15 outubro 2006

Crónica Os Hábitos dos Outros

Durante mais de 10 anos partilhei apartamentos com flatmates de vários géneros e feitios. Tenho histórias suficientes para dedicar um blog só a este tema. Porque os hábitos dos outros nos parecem sempre estranhos: o que comem, as horas que dormem, os livro que lêem, as relações com as famílias, os namorados(as), os ruídos que fazem, os hábitos de higiene (ou a falta de)…

Uma das minhas ex-flatmates deixou-me mais recordações que todos os outros.

Caracterização geral: Era muito boa aluna e tinha uma cultura geral bastante impressionante. Um bocadinho estouvada. Tinha um metro e meio e pesava 90 quilos. Morria de amores por um vizinho nosso que não a tratava muito bem.

Às quintas-feiras, dia de copos e noitadas para a comunidade estudantil, ela convidava umas amigas lá para casa, emburcava uma garrafa de vodka e ia já bem quentinha abanar as banhas para os bares e discos da cidade de Coimbra. Vestia sempre umas lycras bem apertadas, um ou dois tamanhos abaixo daquilo que a silhueta lhe permitia, com o cabelo pintado de cores estranhas e mais maquilhagem do que as tipas que estão de perna alçada na esquina da rua 41 com a avenida 24.

Por volta das 4 ou 5 da manhã, voltava para casa, batia à porta do meu quarto e sem esperar resposta, entrava. Debruçava-se sobre a minha cama e perguntava-me ao ouvido: "Estás a Dormir?" Enquanto eu recuperava os sentidos, principalmente o olfacto, porque o bafo a álcool era capaz de me pôr a dormir outra vez, ela sentava-se ao fundo da cama. Contava-me as peripécias da noite, queixava-se do vizinho que a ignorava, e pedia-me para lhe tirar dúvidas do foro sexual: “Cláudia, já alguma vez fizeste um broche com preservativo?" (Garanto que esta é a mais soft de todas as perguntas que ela me fez. As outras, nem as podia publicar em tão decente blog como o meu).

Era por volta desta altura que eu perdia a paciência e a mandava para a cama com a promessa de a acordar no dia seguinte com um cházinho para a ressaca.

Também batia à porta do meu quarto depois da visita do tal vizinho mau carácter. Estas visitas normalmente envolviam lágrimas. O gajo tocava à campainha a altas horas da madrugada, ficava uma horita, e depois ia embora.
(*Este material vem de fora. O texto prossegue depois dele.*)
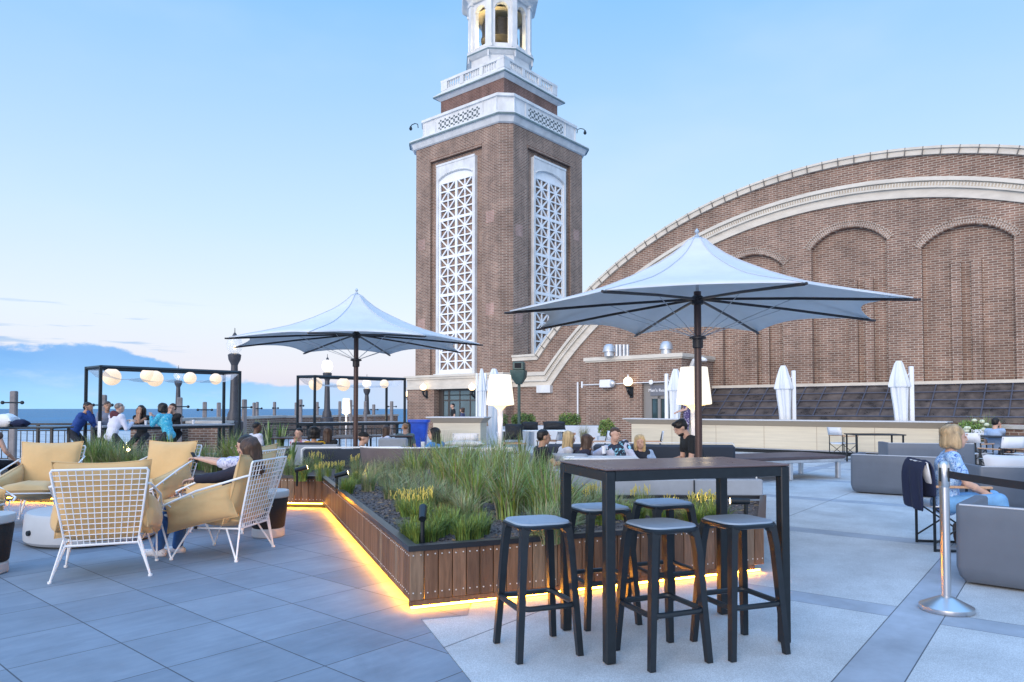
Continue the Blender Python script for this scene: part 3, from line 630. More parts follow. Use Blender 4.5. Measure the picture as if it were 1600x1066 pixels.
# pipe with speakers on the kiosk wall
zq = WP(952, 600, pcy)[1]
o = thing('wall_pipe', 'thin white pipe running along the kiosk wall above the door', 'pipe', WF(pcx, pcy, zq), WA)
b = MB(); xa = WP(912, 603, pcy)[0]-pcx; xb = WP(1062, 595, pcy)[0]-pcx; b.frus((xa, -.12, -.02), (xb, -.12, .03), .018, n=8); b.frus((xa, -.12, -.14), (xa, -.12, .12), .04, n=8); b.build('pipe', M_WHITE, o)
xc = WP(1020, 594, pcy)[0]-pcx; MB().lathe([(.03, -.03), (.09, -.02), (.09, .02), (.03, .03)], 16, M=TR((xc, -.14, .02), 0, R(90))).build('fitting', M_WHITE, o)
o = thing('floodlight', 'white rounded floodlight box on the pipe left of the globe sconce', 'light', WF(WP(953, 601, pcy)[0], pcy-.2, zq), WA)
MB().rbox(-.33, .2, -.1, .1, -.16, .16, .03).build('housing', M_WHITE, o); MB().ball((.22, 0, 0), (.16, .1, .15)).build('lens', M_GALV, o)
# roof vents
def vent(px, py, dd, r, h, label, capd=False):
    p = at(px, py, dd); z = pcz; o = thing('roof_vent', label, 'vent', (p.x, p.y, z), WA, 'vents on the kiosk roof')
    b = MB(); b.frus((0, 0, 0), (0, 0, h), r, n=16); b.build('pipe', M_GALV, o)
    if capd: MB().lathe([(r*.9, h-.1), (r*1.35, h-.1), (r*1.1, h+.12), (r*.7, h+.2)], 16).build('cowl', M_GALV, o)
vent(952, 552, 28.6, .2, .28, 'wide squat metal vent at the left end of the kiosk roof', True)
for i, (px, w_) in enumerate(((963.5, 'leftmost of the four slim pipes'), (969, 'second from left of the four slim pipes'), (975, 'third from left of the four slim pipes'), (980.5, 'rightmost of the four slim pipes'))):
    vent(px, 548, 28.5, .07, .46, w_+' on the kiosk roof')
vent(1041, 545, 27.6, .2, .3, 'large silver cowled vent at the right end of the kiosk roof', True)
o = thing('roof_camera', 'white curved fixture sticking out from the right corner of the kiosk', 'camera', WF(pcx+.1, pcy+.6, pcz-.55), WA)
b = MB(); b.tube([(0, 0, 0), (.2, -.1, .25), (.5, -.2, .32), (.75, -.3, .26)], [.1, .12, .1, .05], 8); b.build('arm', M_WHITE, o); MB().ball((.05, 0, -.02), .12).build('dome', M_BLACK, o)
# ================= PLANTER =================
wood = [mat('ipe wood %d' % i, c, .62, var=.28, vs=9, bump=.25, bs=40, stretch=(5, 5, .5), spec=.3) for i, c in enumerate(((.2, .108, .064), (.17, .09, .054), (.235, .13, .08), (.14, .076, .048), (.225, .15, .1)))]
M_LED = mat('warm LED strip', (1, .7, .3), .5, emit=(1, .36, .02), es=95)
M_SCREW = mat('screw heads', (.75, .75, .75), .35, metal=.6)
M_GRAVEL = mat('crushed basalt', (.05, .045, .045), .9, var=.6, vs=60, bump=1.0, bs=50, col2=(.12, .1, .095))
PC = g(640, 957).xy; PR = g(1195, 895).xy; PL = g(503, 795).xy; P3 = g(24, 785).xy
P4 = P3 + (P3-PL).normalized()*3.0
planter = thing('wooden_planter', 'long low planter clad in vertical ipe boards with black rim and glowing underside', 'planter')
front_dir = (PR-PC).normalized(); left_dir = (PL-PC).normalized()
BK = [(2.765, 7.86), (1.02, 7.9), (.46, 9.3), (.2, 11.5), (-2.2, 12.0), (P3.x, P3.y+1.35), (P4.x, P4.y+1.35)]
foot = [PC, PR] + [Vector(p) for p in BK] + [P4, P3, PL]
def inset(poly, d):
    n = len(poly); out = []; 
    for i in range(n):
        a, b_, c = Vector(poly[i-1]), Vector(poly[i]), Vector(poly[(i+1) % n])
        d1 = (b_-a).normalized(); d2 = (c-b_).normalized(); n1 = Vector((-d1.y, d1.x)); n2 = Vector((-d2.y, d2.x))
        k = (n1+n2); k = k/max(.3, k.dot(n1)); out.append((b_.x+k.x*d, b_.y+k.y*d))
    return out
MB().slab(inset(foot, .09), 0, .36).build('core', M_BLACK, planter, smooth=False)
MB().slab(inset(foot, .045), .36, .395).build('soil', M_GRAVEL, planter, smooth=False)
b = MB(); oi = inset(foot, -.012); ii = inset(foot, .055); n = len(foot)
for i in range(n):
    j = (i+1) % n; b.slab([oi[i], oi[j], ii[j], ii[i]], .415, .452)
b.build('rim', mat('black satin rim', (.02, .022, .028), .3, spec=.6), planter, smooth=False)
def clad(A, B_, name, kick=False):
    d = (B_-A).normalized(); ln = (B_-A).length; a = math.atan2(d.y, d.x); M_ = TR((A.x, A.y, 0), a); rnd = random.Random(int(ln*77))
    b = MB(); w_ = .098; k = max(1, round(ln/.102)); st = ln/k
    for i in range(k):
        b.rbox(i*st+.003, (i+1)*st-.004, 0, .022, .075, .415, .003, rnd.choice((0, 0, 1, 2, 1, 3, 4)), M_)
    s = b
    for i in range(k):
        for u in (.24, .76):
            for z in (.125, .385): s.ball(((i+u)*st, -.002, z+rnd.uniform(-.003, .003)), (.0055, .003, .0055), 6, 4, 5, M_)
    b.build('cladding', wood+[M_SCREW], planter, smooth=False)
    l = MB(); l.box(.02, ln-.02, *((.036, .046, .012, .024) if kick else (.048, .062, .056, .068)), 0, M_); l.build('led_strip', M_LED, planter, smooth=False)
    if kick: MB().box(-.0, ln-.1, .006, .03, .036, .072, 0, M_).build('kick_board', wood[0], planter, smooth=False)
clad(PC, PR, 'front', True); clad(PL, PC, 'left'); clad(P4, PL, 'rear')
a_ = Vector((-front_dir.y, front_dir.x))
# pebbles
M_PEB = [mat('pebble %d' % i, c, .85, var=.3, vs=20) for i, c in enumerate(((.05, .045, .05), (.11, .095, .09), (.2, .17, .16)))]
b = MB(); rnd = random.Random(3)
def inpoly(p, poly):
    c = False; n = len(poly)
    for i in range(n):
        x0, y0 = poly[i]; x1, y1 = poly[i-1]
        if (y0 > p[1]) != (y1 > p[1]) and p[0] < (x1-x0)*(p[1]-y0)/(y1-y0)+x0: c = not c
    return c
soil = inset(foot, .09); cnt = 0
while cnt < 7500:
    x = rnd.uniform(-3, 2.7); y = rnd.uniform(4.9, 10.5)
    if rnd.random() > (5.5/y)**2 or not inpoly((x, y), soil): continue
    s_ = rnd.uniform(.006, .017); z = .395 + rnd.uniform(-.002, .008); cnt += 1
    vs = [(x+s_*rnd.uniform(.6, 1.2)*dx, y+s_*rnd.uniform(.6, 1.2)*dy, z+s_*rnd.uniform(.5, .9)*dz) for dx, dy, dz in ((1, 0, 0), (-1, 0, 0), (0, 1, 0), (0, -1, 0), (0, 0, 1), (0, 0, -1))]
    b.add(vs, [(0, 2, 4), (2, 1, 4), (1, 3, 4), (3, 0, 4), (2, 0, 5), (1, 2, 5), (3, 1, 5), (0, 3, 5)], rnd.choice((0, 0, 1, 1, 2)))
for i in range(900):
    x = rnd.uniform(-3, 2.7); y = rnd.uniform(4.9, 9.5)
    if not inpoly((x, y), soil): continue
    a_ = rnd.uniform(0, 6.28); l_ = rnd.uniform(.02, .09); w_ = rnd.uniform(.0012, .003); z = .403+rnd.uniform(0, .01); dx, dy = math.cos(a_), math.sin(a_)
    b.add([(x-dy*w_, y+dx*w_, z), (x+dy*w_, y-dx*w_, z), (x+dx*l_*.5, y+dy*l_*.5, z+.008), (x+dx*l_, y+dy*l_, z-.002)], [(0, 1, 2), (0, 2, 3)], 3)
tag(b.build('planter_gravel', M_PEB+[mat('dry litter', (.3, .24, .14), .9)], smooth=False), 'dark crushed stone mulch between the grasses of the planter', 'gravel', kind='stuff')
# ---- plants
def leafmat(name, c, c2):
    m = mat(name, c, .5, var=.25, vs=3, col2=c2, spec=.35); b_ = m.node_tree.nodes['Principled BSDF']
    b_.inputs['Subsurface Weight'].default_value = 0
    return m
M_G1 = leafmat('fresh grass', (.12, .24, .05), (.25, .4, .1)); M_G2 = leafmat('grey green grass', (.17, .24, .11), (.33, .4, .22)); M_G3 = leafmat('dry straw', (.28, .24, .14), (.4, .34, .2)); M_G4 = leafmat('yellow green', (.14, .2, .03), (.26, .3, .06)); M_G5 = leafmat('dark green', (.035, .08, .025), (.07, .13, .04)); M_FL = mat('yellow bloom', (.6, .5, .12), .6)
GM = [M_G1, M_G2, M_G3, M_G4, M_G5, M_FL]
def blade(b, base, a, h, lean, w_, m, seg=4, curl=1.0):
    dx, dy = math.cos(a), math.sin(a); px_, py_ = -dy, dx; vs = []
    for i in range(seg+1):
        t_ = i/seg; r = lean*h*(t_**(1+curl)); z = h*t_*(1-.28*lean*t_*curl)
        ww_ = w_*(1-t_**1.6)+.0004
        for s_ in (-1, 1): vs.append((base[0]+dx*r+px_*ww_*s_, base[1]+dy*r+py_*ww_*s_, base[2]+z+ (ww_*.3 if s_ > 0 else 0)))
    b.add(vs, [(2*i, 2*i+1, 2*i+3, 2*i+2) for i in range(seg)], m)
def tuft(n, h, rad, w_, mats, lean=(.2, .9), seed=0, curl=1.2, bloom=0):
    rnd = random.Random(seed); b = MB()
    for i in range(n):
        a = rnd.uniform(0, 2*PI); r = rad*rnd.random()**.5; m = rnd.choice(mats)
        blade(b, (r*math.cos(a), r*math.sin(a), 0), a+rnd.gauss(0, .5), h*rnd.uniform(.5, 1.08), rnd.uniform(*lean)*rnd.random()**.4, w_*rnd.uniform(.6, 1.2), m, 5, curl)
    for i in range(bloom):
        a = rnd.uniform(0, 2*PI); r = rad*rnd.random(); x, y = r*math.cos(a)*1.6, r*math.sin(a)*1.6; hh = h*rnd.uniform(.8, 1.05)
        blade(b, (x*.5, y*.5, 0), a, hh, .25, .002, 3, 3)
        for k in range(5): b.ball((x*.5+.25*hh*math.cos(a)+rnd.gauss(0, .004), y*.5+.25*hh*math.sin(a)+rnd.gauss(0, .004), hh*(.95-.05*k)), (.006, .006, .01), 5, 3, 5)
    me = b.me('tuft', GM, False); return me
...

No dia seguinte não a cumprimentava na rua. O que se passava no quarto dela na hora em que ele lá estava, eu não sei. Não consigo dizer se o que ela me contava era verdade ou fruto da imaginação de alguém que procurava amor onde ele não existia. De qualquer forma, não lhe fazia bem à auto-estima.

Não sei de quem era a culpa nesta situação. Se dela que o deixava entrar lá em casa ou dele que não a tratava como uma mulher merece ser tratada. Mas esta situação deixava-me mal disposta.

As pessoas passam pela nossa vida e depois vão embora. Ouvimos e contamos segredos a pessoas que depois nunca mais vemos. A consequência de mudar de casa muitas vezes é nunca ficar a saber o fim da história.